Right by the back door is the Nankun Shrine which is supposed to be lucky for business. They sell maneki neko here. There’s all sorts of superstitions about coming here every month for four years and buying the small maneki neko and then trading the small ones for a large one for greater luck in business.
This is the main shrine (the First Hongu). At this point I’m heading towards the main entrance.
Inside the main entrance is the taikobashi curved bridge. It’s pretty darn steep.
And there are lots of lanterns outside.
Here’s the main entrance.
Which leads to the bridge.
And the main entrance to the grounds, and this guy on the left who wouldn’t get out of the picture. He just kept standing around.
The Third Hongu.
The Fourth Hongu.
The Second Hongu.
And, of course this is the season for chrysanthemums!
The First Hongu is the main shrine from earlier and I believe this is when I thanked the gods that Japan has public restrooms. I should have thanked them for having CLEAN public restrooms.
On the way back I saw several wedding parties taking pictures.
There are lots of shrines on the grounds.
I’m not sure what this is.
I’m not sure what all they even are enshrining.
These appear to be “mere storehouses”.
I think this is a place to worship this side of this big tree.

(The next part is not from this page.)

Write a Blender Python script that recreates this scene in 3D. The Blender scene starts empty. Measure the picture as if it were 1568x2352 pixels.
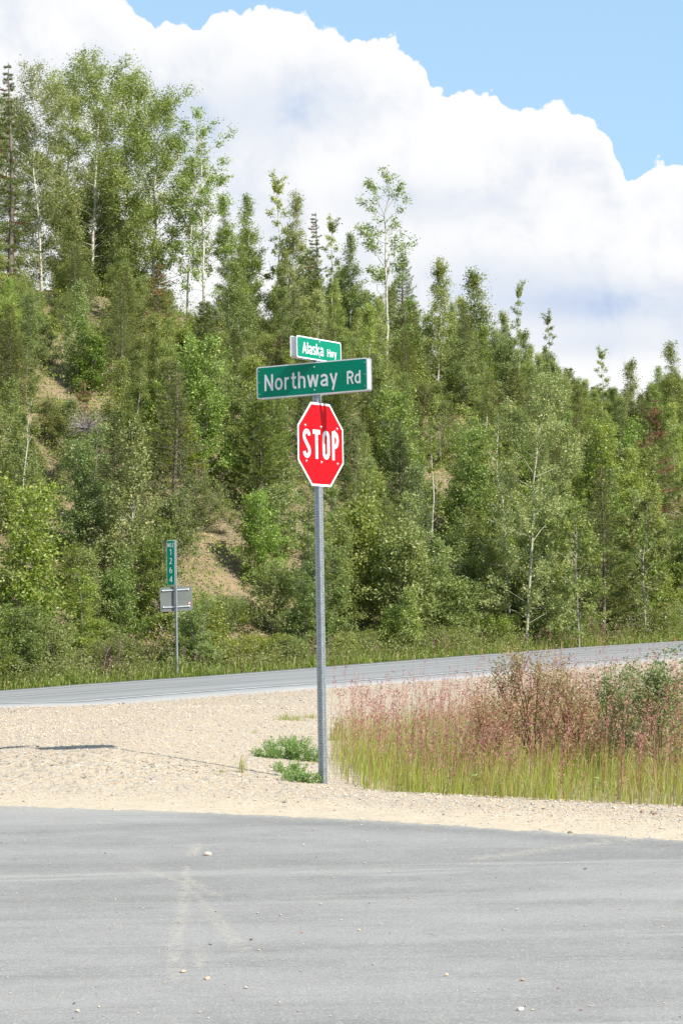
import bpy, math, random
import numpy as np
from mathutils import Matrix, Vector
R_ = math.radians
rng = np.random.default_rng(7)
random.seed(7)
C = bpy.context.scene.collection
scene = bpy.context.scene

# ------------------------------------------------------------------ camera
FPX = 5040.0                      # focal length in pixels of a 1568 x 2352 picture
CAM_H = 1.593
PITCH, ROLL = R_(2.59), R_(-0.95)
cam = bpy.data.cameras.new('camera')
cam.sensor_fit = 'VERTICAL'; cam.sensor_height = 36; cam.sensor_width = 24
cam.lens = FPX / 2352 * 36
cam.clip_end = 5000; cam.clip_start = 0.1
camo = bpy.data.objects.new('camera', cam); C.objects.link(camo)
MC = Matrix.Rotation(R_(90) + PITCH, 3, 'X') @ Matrix.Rotation(ROLL, 3, 'Z')
camo.matrix_world = Matrix.Translation((0, 0, CAM_H)) @ MC.to_4x4()
scene.camera = camo
MCn = np.array(MC)

def at(px, py, Y):
    """world point seen at picture point (px, py), Y metres ahead"""
    d = MCn @ np.array([(px - 784) / FPX, -(py - 1176) / FPX, -1.0])
    d = d / d[1]
    return np.array([d[0] * Y, Y, CAM_H + d[2] * Y])

def on_plane(px, py, z=0.0):
    d = MCn @ np.array([(px - 784) / FPX, -(py - 1176) / FPX, -1.0])
    t = (z - CAM_H) / d[2]
    return np.array([d[0] * t, d[1] * t, z])

def proj(P):
    q = (np.asarray(P, float) - np.array([0, 0, CAM_H])) @ MCn
    return 784 + FPX * q[..., 0] / -q[..., 2], 1176 - FPX * q[..., 1] / -q[..., 2]

# ------------------------------------------------------------------ sun, sky, exposure
SUN_EL = R_(41)
TO_SUN = Vector((0.77 * math.cos(SUN_EL), -0.64 * math.cos(SUN_EL), math.sin(SUN_EL)))
sl = bpy.data.lights.new('sun', 'SUN'); sl.energy = 5.0; sl.angle = R_(0.53); sl.color = (1.0, 0.955, 0.88)
so = bpy.data.objects.new('sun', sl); C.objects.link(so)
so.rotation_euler = TO_SUN.to_track_quat('Z', 'Y').to_euler()
so.location = (20, -16, 30)
scene.view_settings.view_transform = 'Standard'
scene.view_settings.look = 'None'
scene.view_settings.exposure = 0.80
scene.view_settings.gamma = 1.0
scene.view_settings.use_curve_mapping = False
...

I wonder if this is the famous giant cinnamon tree. The map is not very clear.
Another tree to worship?
And I feel like I’m just cataloging shrines at this point.
This definitely is a storehouse, but the sign is in complicated Japanese. One of these days I should try studying historical Japanese.
Looking at the map, I think this is Tanekashi Shrine where you’re supposed to go first. There were seats inside and it looked quite new and different than most other shrines I’ve seen.
This is Ohwatatsumi (Daikai) Shrine. I’ve seen mention that this is even older than the Sumiyoshi Taisha Shrine. It has lots of stories tied to the sea.
It also has an interesting gate inside the shrine and a door to who knows what treasures?
The entrance to Ohwatatsumi Shrine is what I expect a grand old shrine entrance to look like.
This is the northwest-ish corner of Sumiyoshi Taisha Shrine
There are other shrines and temples in the area, but I figured I better not push my luck and headed back to the hotel. I’m feeling better but I did take a nap. Instead of heading out to dinner, I went out to the fancy bakery below the Ritz-Carlton and had a salmon sandwich and some savory pastries.
And there it is. If I’m feeling better tomorrow, it’s up to Myokensan!
That place is beautiful! South Africa has good public restrooms too 🙂 Glad you are having such a good trip.